Of these two poles, however, the one oriented along physical materiality is in many respects the weakest. Let us go back to my original, unbroken glass. Even without any intervention from my cats (and honestly I believe this glass would just bounce on the floor without breaking) every time I touch the glass – no, more, every last photon that interacts with the atoms composing the glass – the glass itself is materially different. Think again of the steps at the Acropolis. Some matter might be added, but more likely matter is taken away. Absent significant violence, this glass will probably out last me as a material thing. But given enough time and handling, it too will wear away like the steps of the Acropolis. Those material transformations are, in point of fact, NOT reversible. Qua physical thing, the transformations operating on the glass do not form a group, because ultimately even the littlest, little one of them cannot be truly undone.
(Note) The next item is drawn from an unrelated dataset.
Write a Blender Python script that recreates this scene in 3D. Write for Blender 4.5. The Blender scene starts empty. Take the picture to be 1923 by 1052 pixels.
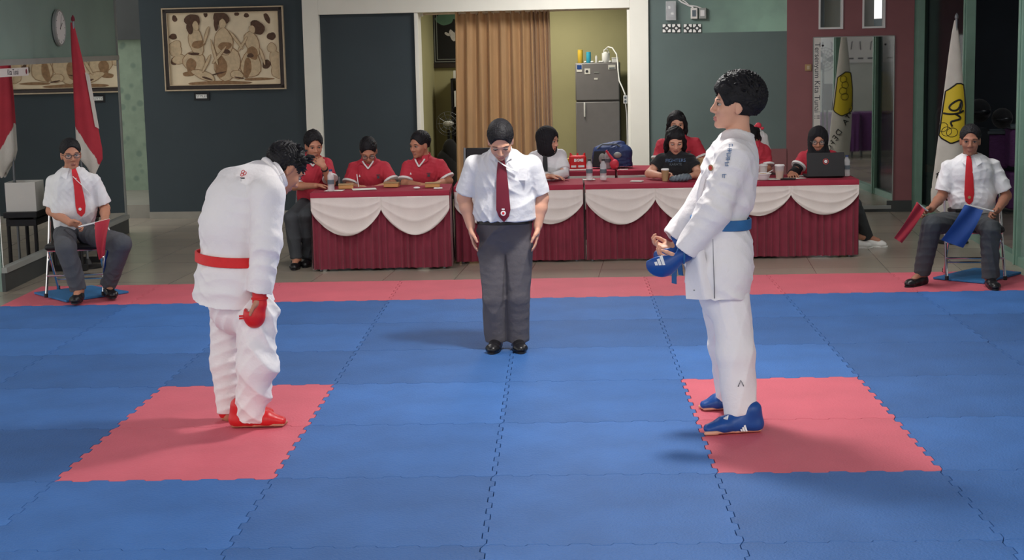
import bpy, math, random
import numpy as np
from mathutils import Vector, Matrix
random.seed(7); np.random.seed(7)
D = bpy.data; SC = bpy.context.scene; COL = SC.collection
PI = math.pi

# ------------------------------------------------------------------ camera
F_PX, PITCH, YAW, ROLL = 2993.114, .149, -.0319, -.021
CAM = np.array([2.3226, -5.9592, 1.9362])
def _axes(p, y, r):
    cp, sp = math.cos(p), math.sin(p)
    F = np.array([math.sin(y)*cp, math.cos(y)*cp, -sp]); R = np.array([math.cos(y), -math.sin(y), 0.]); U = np.cross(R, F)
    return R*math.cos(r)+U*math.sin(r), U*math.cos(r)-R*math.sin(r), F
AR, AU, AF = _axes(PITCH, YAW, ROLL)
cam = D.cameras.new('camera'); camo = D.objects.new('camera', cam); COL.objects.link(camo)
cam.sensor_width = 36.0; cam.lens = F_PX/1923*36.0; cam.clip_end = 200
camo.matrix_world = Matrix([list(AR)+[0], list(AU)+[0], list(-AF)+[0], [0,0,0,1]]).transposed()
camo.location = Vector(CAM)
SC.camera = camo
# ------------------------------------------------------------------ light and exposure
SC.view_settings.view_transform = 'Standard'; SC.view_settings.look = 'None'
SC.view_settings.gamma = 1; SC.view_settings.use_curve_mapping = False
SC.view_settings.exposure = EXPO = 0.0
W = D.worlds.new('world'); SC.world = W; W.use_nodes = True
W.node_tree.nodes['Background'].inputs[0].default_value = (1, .975, .95, 1)
W.node_tree.nodes['Background'].inputs[1].default_value = 1.3
SC.cycles.max_bounces = 6; SC.cycles.sample_clamp_indirect = 6
def area(name, loc, size, energy, color=(1,1,1), rot=(0,0,0), sy=None):
    l = D.lights.new(name, 'AREA'); l.energy = energy; l.color = color; l.size = size
    if sy: l.shape = 'RECTANGLE'; l.size_y = sy
    o = D.objects.new(name, l); COL.objects.link(o); o.location = loc; o.rotation_euler = rot
    return o
LAMP = (2.66, 3.0, 3.02)
area('main_lamp_light', (LAMP[0], LAMP[1], LAMP[2]-.06), .34, 82, (1, .97, .93))
area('store_fill_light', (8.0, 10.2, 3.0), .4, 7, (.9, .95, 1))  # unseen dim fill added to lift the dark behind the glass
area('back_room_light', (2.2, 13.6, 2.55), .6, 30, (1, .95, .82))
for _x, _y, _e in ((.3, 6.1, 22), (4.7, 6.1, 26), (.6, -2.6, 34), (4.4, -2.6, 38), (2.4, 10.4, 52)):  # unseen fill lamps added to brighten tables, uniforms and back wall
    area('hall_fill_light', (_x, _y, 3.0), 1.1, _e, (1, .98, .95))

# ------------------------------------------------------------------ materials
def rgb(r, g, b):      # sRGB 0-255 -> linear
    f = lambda c: (c/255/12.92) if c/255 <= .04045 else ((c/255+.055)/1.055)**2.4
    return (f(r), f(g), f(b))
def mat(name, col, rough=.6, var=.08, vscale=6, bump=0., bscale=60, metal=0., spec=.4, trans=0., alpha=1., rand=0., stretch=None, sheen=0., emis=None, col2=None):
    m = D.materials.new(name); m.use_nodes = True; nt = m.node_tree; N = nt.nodes; L = nt.links
    b = N['Principled BSDF']
    b.inputs['Roughness'].default_value = rough; b.inputs['Metallic'].default_value = metal
    b.inputs['Specular IOR Level'].default_value = spec
    b.inputs['Transmission Weight'].default_value = trans; b.inputs['Alpha'].default_value = alpha
    if sheen: b.inputs['Sheen Weight'].default_value = sheen
    tc = N.new('ShaderNodeTexCoord'); mp = N.new('ShaderNodeMapping'); L.new(tc.outputs['Object'], mp.inputs[0])
    if stretch: mp.inputs['Scale'].default_value = stretch
    nz = N.new('ShaderNodeTexNoise'); nz.inputs['Scale'].default_value = vscale; nz.inputs['Detail'].default_value = 5
    L.new(mp.outputs[0], nz.inputs['Vector'])
    mx = N.new('ShaderNodeMix'); mx.data_type = 'RGBA'
    c = col; lo = tuple(max(0, x*(1-var)) for x in c); hi = tuple(min(1, x*(1+var)) for x in c)
    if col2: lo, hi = c, col2
    mx.inputs['A'].default_value = (*lo, 1); mx.inputs['B'].default_value = (*hi, 1)
    rm = N.new('ShaderNodeMapRange'); rm.inputs[1].default_value = .3; rm.inputs[2].default_value = .7
    L.new(nz.outputs['Fac'], rm.inputs[0]); L.new(rm.outputs[0], mx.inputs['Factor'])
    out = mx.outputs['Result']
    if rand:
        oi = N.new('ShaderNodeObjectInfo'); hs = N.new('ShaderNodeHueSaturation')
        r2 = N.new('ShaderNodeMapRange'); r2.inputs[3].default_value = 1-rand; r2.inputs[4].default_value = 1+rand
        L.new(oi.outputs['Random'], r2.inputs[0]); L.new(r2.outputs[0], hs.inputs['Value']); L.new(out, hs.inputs['Color']); out = hs.outputs[0]
    L.new(out, b.inputs['Base Color'])
    if bump:
        n2 = N.new('ShaderNodeTexNoise'); n2.inputs['Scale'].default_value = bscale; n2.inputs['Detail'].default_value = 4
        L.new(mp.outputs[0], n2.inputs['Vector'])
        bp = N.new('ShaderNodeBump'); bp.inputs['Strength'].default_value = bump; bp.inputs['Distance'].default_value = .01
        L.new(n2.outputs['Fac'], bp.inputs['Height']); L.new(bp.outputs[0], b.inputs['Normal'])
    if emis:
        b.inputs['Emission Color'].default_value = (*emis[:3], 1); b.inputs['Emission Strength'].default_value = emis[3]
    return m
MT = {}
def M_(n, *a, **k):
    MT[n] = mat(n, *a, **k); return MT[n]
M_('mat_blue', rgb(56,102,164), .62, .12, 2.6, bump=.5, bscale=90, rand=.15, spec=.3)
M_('mat_red', rgb(204,98,112), .65, .07, 2.6, bump=.4, bscale=90, rand=.05, spec=.3)
M_('floor_tile', rgb(166,156,140), .22, .10, 1.2, spec=.5)
M_('wall_dark', rgb(59,70,76), .75, .06, 1.5, bump=.1, bscale=30)
M_('wall_green_dark', rgb(98,114,112), .7, .10, 1.4, bump=.1, bscale=30)
M_('wall_green', rgb(132,156,146), .7, .08, 1.6, bump=.1, bscale=30)
M_('white_paint', rgb(238,237,226), .6, .03, 3)
M_('white_plain', rgb(226,226,224), .6, .03, 5)
M_('yellow_wall', rgb(176,170,128), .8, .10, 1.2)
M_('maroon_wall', rgb(140,90,93), .55, .07, 4)
M_('maroon_dark', rgb(72,38,42), .6, .1, 4)
M_('base_tile', rgb(150,147,138), .4, .08, 5)
M_('base_dark', rgb(62,66,66), .5, .1, 4)
M_('alu_green', rgb(118,152,136), .45, .06, 8)
M_('frame_grey', rgb(150,154,150), .4, .05, 8)
M_('mirror', (.86,.88,.87), .02, .0, metal=1)
M_('glass', (.75,.85,.85), .03, 0, alpha=.10, spec=.3)
M_('glass_dark', rgb(22,26,32), .12, 0, alpha=.55, spec=.08)  # pane colour darkened in place of shade, hiding reflections of the lit hall
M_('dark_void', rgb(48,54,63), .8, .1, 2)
M_('black', rgb(24,24,27), .5, .15, 12)
M_('black_gloss', rgb(18,18,20), .18, .1, 12)
M_('black_cloth', rgb(26,27,31), .9, .2, 20, sheen=.2)
M_('chrome', (.8,.8,.8), .18, .02, metal=1)
M_('ceiling_paint', rgb(205,205,200), .8, .03, 2)
M_('curtain', rgb(178,140,98), .65, .12, 3, bump=.2, bscale=60, stretch=(3,3,.4), sheen=.2)
M_('maroon_cloth', rgb(122,34,54), .75, .12, 8, bump=.2, bscale=150, sheen=.2)
M_('top_cloth', rgb(150,38,60), .8, .08, 8, bump=.15, bscale=150)
M_('swag_cloth', rgb(214,206,200), .7, .03, 8, bump=.1, bscale=120)
M_('gi', rgb(236,232,232), .82, .025, 6, bump=.55, bscale=26, sheen=.15)
M_('shirt_white', rgb(224,224,226), .8, .03, 8, bump=.5, bscale=22)
M_('trouser_grey', rgb(92,88,92), .85, .10, 8, bump=.5, bscale=24)
M_('trouser_slate', rgb(78,80,86), .85, .10, 8, bump=.5, bscale=24)
M_('trouser_char', rgb(64,68,72), .85, .10, 8, bump=.5, bscale=24)
M_('polo_red', rgb(184,50,66), .8, .08, 10, bump=.4, bscale=24)
M_('skin_a', rgb(206,152,126), .5, .05, 14)
M_('skin_b', rgb(184,128,102), .5, .06, 14)
M_('skin_c', rgb(214,160,134), .5, .05, 14)
M_('skin_d', rgb(158,108,86), .5, .06, 14)
M_('lips', rgb(190,122,110), .45, .05, 20)
M_('lips_dark', rgb(152,98,84), .45, .05, 20)
M_('hair', rgb(26,25,28), .6, .3, 40, bump=.5, bscale=70, spec=.25)
M_('eye_white', rgb(176,164,154), .3, .02)
M_('eye_dark', rgb(28,20,18), .25, .1)
M_('belt_red', rgb(214,38,40), .6, .08, 20, bump=.2, bscale=150)
M_('belt_blue', rgb(44,104,158), .6, .08, 20, bump=.2, bscale=150)
M_('pad_red', rgb(206,34,38), .38, .06, 14)
M_('pad_blue', rgb(26,74,146), .38, .08, 14)
M_('tie_red', rgb(206,38,48), .6, .06, 20)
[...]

The mathematical entity in this case is known as a “monoid”; it has the other rules of a group, but the reversibility rule no longer holds always or in general. The concept of a group is a useful abstraction, viable as an abstraction (just as is the concept of a perfect sphere, or a friction-free surface), but ultimately limited as a final, “absolute” model of reality.

There is no substance, no essence, only a functional system of relations that is itself sensitive to the context of use and analysis. So, in conclusion, I might just add: welcome to process metaphysics …


Notes:

iTechnically, the center is what remains unchanged when one collection of transformations is related to another collection, by a function called a “homomorphism.” But this introduces an unnecessary complexification into an already complex story.